▶ [WHAT NEEDS TO BE DONE]:
Identify every line containing the word "follow" and reproduce each one.

▶ [INPUT MATERIAL]:
•••••
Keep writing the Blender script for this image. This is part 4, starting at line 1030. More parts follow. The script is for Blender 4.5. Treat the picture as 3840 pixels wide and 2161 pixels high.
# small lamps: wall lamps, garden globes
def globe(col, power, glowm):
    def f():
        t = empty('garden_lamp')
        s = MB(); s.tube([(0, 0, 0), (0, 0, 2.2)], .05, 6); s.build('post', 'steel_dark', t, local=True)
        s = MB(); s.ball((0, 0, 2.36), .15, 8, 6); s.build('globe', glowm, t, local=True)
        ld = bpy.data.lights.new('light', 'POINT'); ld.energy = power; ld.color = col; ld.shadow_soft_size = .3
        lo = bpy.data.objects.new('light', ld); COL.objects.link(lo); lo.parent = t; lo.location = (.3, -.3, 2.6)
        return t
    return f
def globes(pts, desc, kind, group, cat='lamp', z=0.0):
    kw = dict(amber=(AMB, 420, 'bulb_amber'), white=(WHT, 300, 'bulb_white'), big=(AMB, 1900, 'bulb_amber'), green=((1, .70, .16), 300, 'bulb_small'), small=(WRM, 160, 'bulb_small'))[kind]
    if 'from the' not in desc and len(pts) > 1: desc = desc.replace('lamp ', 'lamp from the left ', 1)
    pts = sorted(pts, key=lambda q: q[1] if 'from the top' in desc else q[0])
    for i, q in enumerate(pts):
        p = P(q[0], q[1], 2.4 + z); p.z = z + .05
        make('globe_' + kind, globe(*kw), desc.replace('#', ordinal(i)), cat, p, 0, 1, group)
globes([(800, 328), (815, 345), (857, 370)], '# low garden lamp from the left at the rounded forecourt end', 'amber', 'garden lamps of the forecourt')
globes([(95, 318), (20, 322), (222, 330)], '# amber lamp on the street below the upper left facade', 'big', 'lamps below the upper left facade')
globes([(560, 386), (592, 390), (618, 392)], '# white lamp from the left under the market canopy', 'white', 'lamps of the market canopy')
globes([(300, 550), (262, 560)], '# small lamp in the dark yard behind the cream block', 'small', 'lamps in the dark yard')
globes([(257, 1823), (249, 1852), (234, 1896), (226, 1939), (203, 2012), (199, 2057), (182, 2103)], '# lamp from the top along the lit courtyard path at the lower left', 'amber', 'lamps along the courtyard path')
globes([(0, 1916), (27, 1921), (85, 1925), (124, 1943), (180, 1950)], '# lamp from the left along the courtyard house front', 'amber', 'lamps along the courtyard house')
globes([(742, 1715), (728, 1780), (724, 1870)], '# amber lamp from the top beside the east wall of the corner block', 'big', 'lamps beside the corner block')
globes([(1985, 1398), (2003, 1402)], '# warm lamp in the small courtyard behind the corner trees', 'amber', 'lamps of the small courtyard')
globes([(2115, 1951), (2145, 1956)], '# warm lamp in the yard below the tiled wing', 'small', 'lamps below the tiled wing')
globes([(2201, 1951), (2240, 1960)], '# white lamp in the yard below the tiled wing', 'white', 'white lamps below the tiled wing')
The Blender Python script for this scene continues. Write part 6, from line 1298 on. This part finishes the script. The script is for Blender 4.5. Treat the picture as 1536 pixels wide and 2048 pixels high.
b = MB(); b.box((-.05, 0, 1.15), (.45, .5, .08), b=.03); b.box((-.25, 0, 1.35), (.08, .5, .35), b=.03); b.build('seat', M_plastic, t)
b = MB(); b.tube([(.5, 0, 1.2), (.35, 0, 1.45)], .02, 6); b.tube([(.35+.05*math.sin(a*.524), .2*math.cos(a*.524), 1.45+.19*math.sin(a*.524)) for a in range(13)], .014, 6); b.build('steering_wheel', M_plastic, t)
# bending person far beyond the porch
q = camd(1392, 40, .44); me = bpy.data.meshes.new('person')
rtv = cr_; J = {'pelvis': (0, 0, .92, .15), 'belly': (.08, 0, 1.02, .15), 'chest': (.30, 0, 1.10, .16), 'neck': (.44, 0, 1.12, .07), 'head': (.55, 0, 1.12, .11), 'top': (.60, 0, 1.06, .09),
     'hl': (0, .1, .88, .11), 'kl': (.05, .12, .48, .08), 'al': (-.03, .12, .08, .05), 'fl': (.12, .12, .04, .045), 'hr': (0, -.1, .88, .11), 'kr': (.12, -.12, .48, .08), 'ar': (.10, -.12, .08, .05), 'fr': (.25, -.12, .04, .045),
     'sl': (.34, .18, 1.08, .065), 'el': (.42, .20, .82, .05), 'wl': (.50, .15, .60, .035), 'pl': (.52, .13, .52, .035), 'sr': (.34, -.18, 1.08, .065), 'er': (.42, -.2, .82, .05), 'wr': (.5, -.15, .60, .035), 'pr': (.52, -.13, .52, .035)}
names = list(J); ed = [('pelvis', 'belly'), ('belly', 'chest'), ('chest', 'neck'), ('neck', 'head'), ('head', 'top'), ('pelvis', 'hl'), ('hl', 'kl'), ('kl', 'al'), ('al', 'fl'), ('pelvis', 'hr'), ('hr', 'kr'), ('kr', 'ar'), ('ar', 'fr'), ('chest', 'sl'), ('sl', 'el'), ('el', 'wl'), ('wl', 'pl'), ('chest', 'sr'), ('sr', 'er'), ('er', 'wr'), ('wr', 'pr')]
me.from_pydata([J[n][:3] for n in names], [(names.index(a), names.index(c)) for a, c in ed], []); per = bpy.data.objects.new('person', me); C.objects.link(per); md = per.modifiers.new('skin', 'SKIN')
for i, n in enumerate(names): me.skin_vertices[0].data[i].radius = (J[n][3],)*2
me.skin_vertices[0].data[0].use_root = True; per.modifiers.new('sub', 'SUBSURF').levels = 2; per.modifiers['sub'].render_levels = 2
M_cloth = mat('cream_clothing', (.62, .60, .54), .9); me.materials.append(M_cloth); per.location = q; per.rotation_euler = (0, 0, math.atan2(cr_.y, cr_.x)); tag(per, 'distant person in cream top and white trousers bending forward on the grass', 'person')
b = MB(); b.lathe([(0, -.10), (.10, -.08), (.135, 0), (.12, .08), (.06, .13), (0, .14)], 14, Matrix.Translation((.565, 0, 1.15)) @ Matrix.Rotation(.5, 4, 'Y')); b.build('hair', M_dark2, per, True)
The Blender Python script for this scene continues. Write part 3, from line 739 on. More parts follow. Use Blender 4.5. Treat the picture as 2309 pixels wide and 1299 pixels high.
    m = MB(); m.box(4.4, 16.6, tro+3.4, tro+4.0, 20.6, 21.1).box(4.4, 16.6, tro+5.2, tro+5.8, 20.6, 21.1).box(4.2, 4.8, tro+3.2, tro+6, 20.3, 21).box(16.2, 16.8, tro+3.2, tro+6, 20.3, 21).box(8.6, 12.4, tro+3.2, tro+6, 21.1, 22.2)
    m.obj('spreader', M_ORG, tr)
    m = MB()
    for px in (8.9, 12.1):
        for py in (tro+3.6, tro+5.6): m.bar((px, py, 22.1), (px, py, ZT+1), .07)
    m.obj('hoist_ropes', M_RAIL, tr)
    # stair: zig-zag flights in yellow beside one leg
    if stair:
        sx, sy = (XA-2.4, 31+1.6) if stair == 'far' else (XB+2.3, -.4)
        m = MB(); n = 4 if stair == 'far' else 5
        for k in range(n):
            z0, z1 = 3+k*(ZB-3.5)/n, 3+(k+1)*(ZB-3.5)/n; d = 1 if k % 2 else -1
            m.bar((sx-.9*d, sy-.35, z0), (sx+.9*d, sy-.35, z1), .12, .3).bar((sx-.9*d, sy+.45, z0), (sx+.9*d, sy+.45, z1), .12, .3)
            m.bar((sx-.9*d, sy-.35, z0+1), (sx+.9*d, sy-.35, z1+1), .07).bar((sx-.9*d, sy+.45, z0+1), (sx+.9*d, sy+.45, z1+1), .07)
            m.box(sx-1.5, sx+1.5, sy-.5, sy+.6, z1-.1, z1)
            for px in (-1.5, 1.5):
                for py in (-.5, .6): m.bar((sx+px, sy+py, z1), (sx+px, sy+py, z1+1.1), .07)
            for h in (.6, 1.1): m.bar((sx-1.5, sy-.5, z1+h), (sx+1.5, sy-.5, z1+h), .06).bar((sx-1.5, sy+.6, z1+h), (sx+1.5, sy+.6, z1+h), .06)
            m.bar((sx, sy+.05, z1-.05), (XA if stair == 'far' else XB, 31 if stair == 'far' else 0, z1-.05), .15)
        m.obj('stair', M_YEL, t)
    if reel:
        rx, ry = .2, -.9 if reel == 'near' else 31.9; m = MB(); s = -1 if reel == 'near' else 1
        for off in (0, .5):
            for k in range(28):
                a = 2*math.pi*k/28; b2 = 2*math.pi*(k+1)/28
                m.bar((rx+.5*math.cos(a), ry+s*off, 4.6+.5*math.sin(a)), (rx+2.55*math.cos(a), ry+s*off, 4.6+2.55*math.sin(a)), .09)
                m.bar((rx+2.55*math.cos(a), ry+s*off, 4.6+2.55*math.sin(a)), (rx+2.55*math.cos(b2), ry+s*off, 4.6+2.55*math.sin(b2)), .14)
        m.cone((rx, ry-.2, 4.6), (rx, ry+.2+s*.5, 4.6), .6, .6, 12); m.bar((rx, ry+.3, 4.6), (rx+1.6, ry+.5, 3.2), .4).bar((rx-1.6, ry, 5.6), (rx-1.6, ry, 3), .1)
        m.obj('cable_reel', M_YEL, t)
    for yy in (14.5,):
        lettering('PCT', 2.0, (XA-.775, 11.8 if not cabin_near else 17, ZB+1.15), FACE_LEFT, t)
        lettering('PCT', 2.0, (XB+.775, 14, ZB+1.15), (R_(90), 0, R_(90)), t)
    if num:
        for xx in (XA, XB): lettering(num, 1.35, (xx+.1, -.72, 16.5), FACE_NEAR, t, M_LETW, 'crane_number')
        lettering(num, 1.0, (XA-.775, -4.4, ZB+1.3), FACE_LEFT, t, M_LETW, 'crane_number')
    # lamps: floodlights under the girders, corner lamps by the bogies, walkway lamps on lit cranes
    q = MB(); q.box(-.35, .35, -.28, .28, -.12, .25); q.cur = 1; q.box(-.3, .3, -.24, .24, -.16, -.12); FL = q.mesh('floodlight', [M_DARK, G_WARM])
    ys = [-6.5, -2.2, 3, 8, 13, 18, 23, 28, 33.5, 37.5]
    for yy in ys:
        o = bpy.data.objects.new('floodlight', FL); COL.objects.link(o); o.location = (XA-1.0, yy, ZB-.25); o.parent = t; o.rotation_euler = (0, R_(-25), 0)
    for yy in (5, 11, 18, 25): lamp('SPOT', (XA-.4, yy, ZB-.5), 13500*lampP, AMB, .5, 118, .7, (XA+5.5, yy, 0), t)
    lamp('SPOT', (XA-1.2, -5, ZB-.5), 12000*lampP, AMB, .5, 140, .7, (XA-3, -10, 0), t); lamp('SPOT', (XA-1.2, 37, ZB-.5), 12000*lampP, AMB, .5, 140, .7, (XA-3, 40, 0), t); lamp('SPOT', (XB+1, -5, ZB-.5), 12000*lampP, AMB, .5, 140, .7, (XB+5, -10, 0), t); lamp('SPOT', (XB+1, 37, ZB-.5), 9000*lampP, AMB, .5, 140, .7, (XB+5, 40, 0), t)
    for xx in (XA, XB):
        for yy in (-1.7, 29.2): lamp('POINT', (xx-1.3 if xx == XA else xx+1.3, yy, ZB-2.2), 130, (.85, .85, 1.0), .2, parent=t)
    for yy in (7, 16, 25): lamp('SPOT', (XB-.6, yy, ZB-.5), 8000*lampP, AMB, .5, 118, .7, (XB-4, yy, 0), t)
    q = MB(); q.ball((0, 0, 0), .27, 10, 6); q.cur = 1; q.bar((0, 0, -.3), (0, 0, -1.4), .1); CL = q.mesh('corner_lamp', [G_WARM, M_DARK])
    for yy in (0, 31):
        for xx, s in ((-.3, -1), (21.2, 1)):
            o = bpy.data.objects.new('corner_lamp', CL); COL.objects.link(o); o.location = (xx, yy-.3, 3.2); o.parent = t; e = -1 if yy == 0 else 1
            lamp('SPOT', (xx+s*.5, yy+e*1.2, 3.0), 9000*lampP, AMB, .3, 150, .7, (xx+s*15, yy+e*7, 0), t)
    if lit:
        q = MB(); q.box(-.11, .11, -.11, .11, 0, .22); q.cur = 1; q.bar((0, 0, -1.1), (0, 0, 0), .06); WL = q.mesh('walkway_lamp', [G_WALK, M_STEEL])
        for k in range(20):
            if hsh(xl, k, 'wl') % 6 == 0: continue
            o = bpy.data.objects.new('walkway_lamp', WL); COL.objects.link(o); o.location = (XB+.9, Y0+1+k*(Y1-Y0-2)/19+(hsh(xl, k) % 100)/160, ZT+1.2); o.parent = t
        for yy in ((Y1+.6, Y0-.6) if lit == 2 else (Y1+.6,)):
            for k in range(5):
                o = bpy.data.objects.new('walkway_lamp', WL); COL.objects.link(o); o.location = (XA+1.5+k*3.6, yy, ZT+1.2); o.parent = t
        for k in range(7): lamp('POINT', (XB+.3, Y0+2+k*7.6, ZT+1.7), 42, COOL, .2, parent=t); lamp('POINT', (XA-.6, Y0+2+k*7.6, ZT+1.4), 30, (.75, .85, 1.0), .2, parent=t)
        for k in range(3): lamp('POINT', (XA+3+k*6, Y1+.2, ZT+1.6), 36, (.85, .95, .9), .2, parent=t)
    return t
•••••
▶ [RESPONSE]:
Keep writing the Blender script for this image. This is part 4, starting at line 1030. More parts follow. The script is for Blender 4.5. Treat the picture as 3840 pixels wide and 2161 pixels high.
The Blender Python script for this scene continues. Write part 3, from line 739 on. More parts follow. Use Blender 4.5. Treat the picture as 2309 pixels wide and 1299 pixels high.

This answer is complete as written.